_EXERCISE DETAILS_. Scan the data below for the string "that". Show every line where it turns up.

— Begin EXTRACTED ENTRIES —

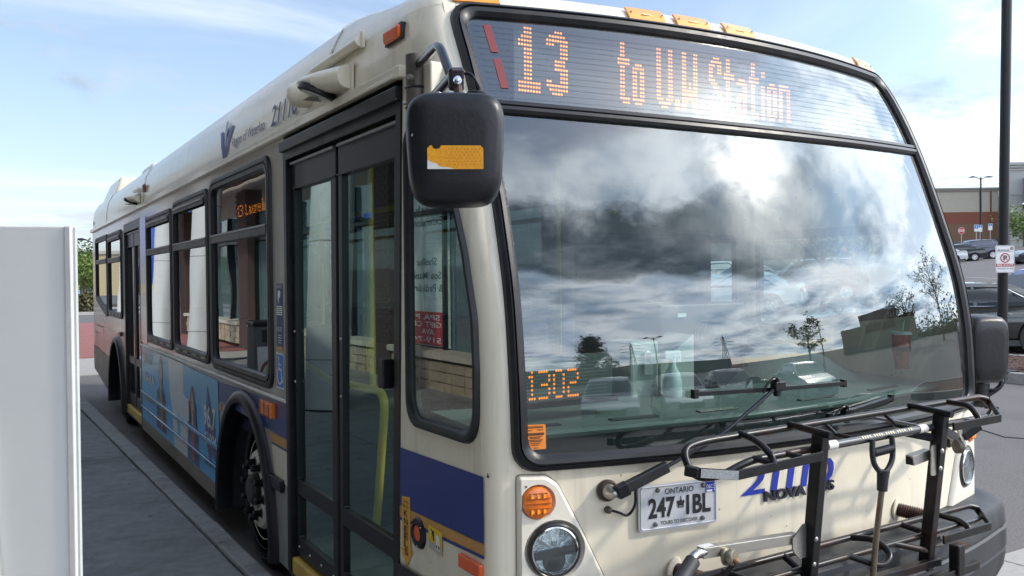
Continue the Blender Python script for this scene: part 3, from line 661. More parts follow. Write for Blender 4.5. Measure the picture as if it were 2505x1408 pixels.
# ------------------------------------------------------------ shoulder fittings
B(MB().box((-.010, .69, 2.675), (.026, .145, .052)), 'clearance_lamp', pm('orange lens', (.80, .12, .01), .2, coat=.5), bevel=.012)
B(MB().box((.002, .69, 2.675), (.02, .158, .062)), 'lamp_base', BLACK)
B(MB().tube([(-.004, 1.04, 2.735), (-.006, 1.64, 2.73)], .022, 12), 'gutter_strip', WHITE, smooth=40)
B(MB().box((.004, 1.035, 2.74), (.012, .03, .07)), 'strip_bracket', WHITE, bevel=.003)
def courtesy(y0, z0, big=1.0):
    l = B(MB().plate([(y0, z0), (y0, z0 + .125 * big), (y0 + .48 * big, z0 + .125 * big), (y0 + .48 * big, z0)], [], mapL, .008, h0=.010), 'courtesy_lamp', WHITE, bevel=.003)
    # hooded body that tapers towards the rear
    P = []
    for t, wv, dep, hh in ((0, .11, .055, .10), (.25, .12, .12, .105), (.6, .115, .155, .09), (.85, .085, .13, .06), (1.0, .04, .06, .03)):
        y = y0 + .03 + t * .40 * big; zt = z0 + .115 * big; r = []
        for j in range(9):
            a = pi * j / 8; r.append((-(.01 + dep * big * sin(a) ** .7), y, zt - hh * big * (1 - cos(a)) / 2))
        P.append(r)
    mb = MB().grid(P); mb.f.append(tuple(range(9))); mb.m.append(0); B(mb, 'lamp_hood', WHITE, l, smooth=50)
    c = (-.085 * big, y0 + .24 * big, z0 + .022 * big)
    ax = (-.35, .15, -1)
    B(MB().lathe([(.085 * big, -.02), (.088 * big, .006), (.066 * big, .010)], c, ax, 24, caps=False), 'lamp_bezel', BLACK, l, smooth=40)
    B(MB().lathe([(.067 * big, .009), (.05 * big, .016), (0, .019)], c, ax, 24), 'lamp_lens', pm('lens clear', (.62, .62, .55), .15, var=.3, scale=70, coat=.5), l, smooth=40)
    for k in range(-2, 3): B(MB().box((c[0] - .007, c[1] + k * .022 * big, c[2] - .022), (.08, .006, .003)), 'lens_bar', pm('lens bar', (.2, .2, .18), .4), l)
    return l
courtesy(1.12, 2.545)
courtesy(7.3, 2.56, .8)
B(MB().bar((-.012, 7.25, 2.70), (-.012, 7.62, 2.70), .03, .03), 'gutter_strip', WHITE, bevel=.008)
cd = B(MB().lathe([(.068, 0), (.068, .03), (.064, .05), (.055, .08), (.037, .10), (0, .11)], (0, 1.735, 2.650), (-1, .15, -.25), 24), 'side_camera', WHITE, smooth=50)
B(MB().box((-.02, 1.66, 2.715), (.03, .08, .02)), 'camera_bracket', WHITE, cd, bevel=.003)
B(MB().box((-.006, 7.0, 2.68), (.024, .11, .075)), 'clearance_lamp', pm('dull red lens', (.16, .04, .02), .3), bevel=.008)
B(MB().box((.02, 12.05, 2.62), (.04, .10, .05)), 'rear_marker_lamp', BLACK)
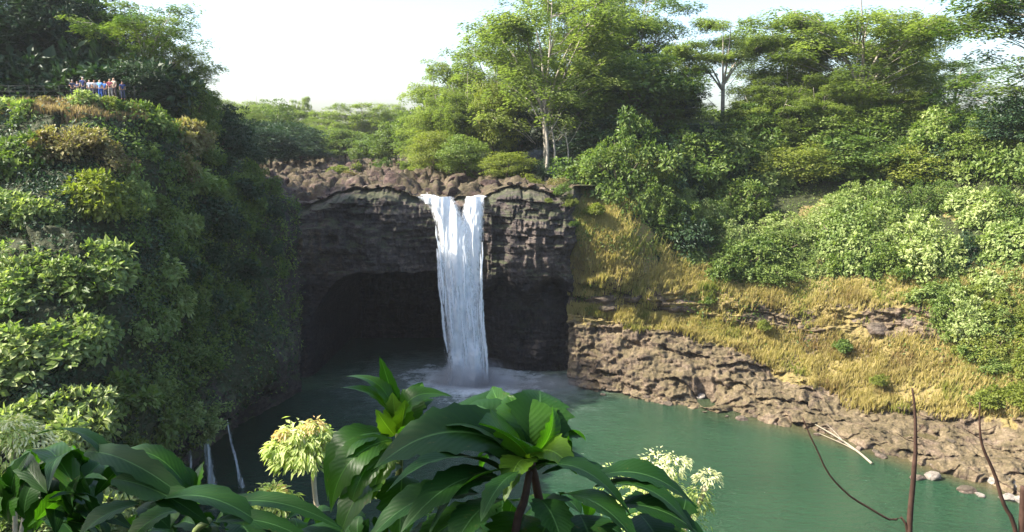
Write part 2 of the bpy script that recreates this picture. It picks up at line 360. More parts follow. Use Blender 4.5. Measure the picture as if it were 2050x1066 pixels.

— End EXTRACTED ENTRIES —

_REPLY TO THE TASK_.
    # hooded body that tapers towards the rear
Write part 2 of the bpy script that recreates this picture. It picks up at line 360. More parts follow. Use Blender 4.5. Measure the picture as if it were 2050x1066 pixels.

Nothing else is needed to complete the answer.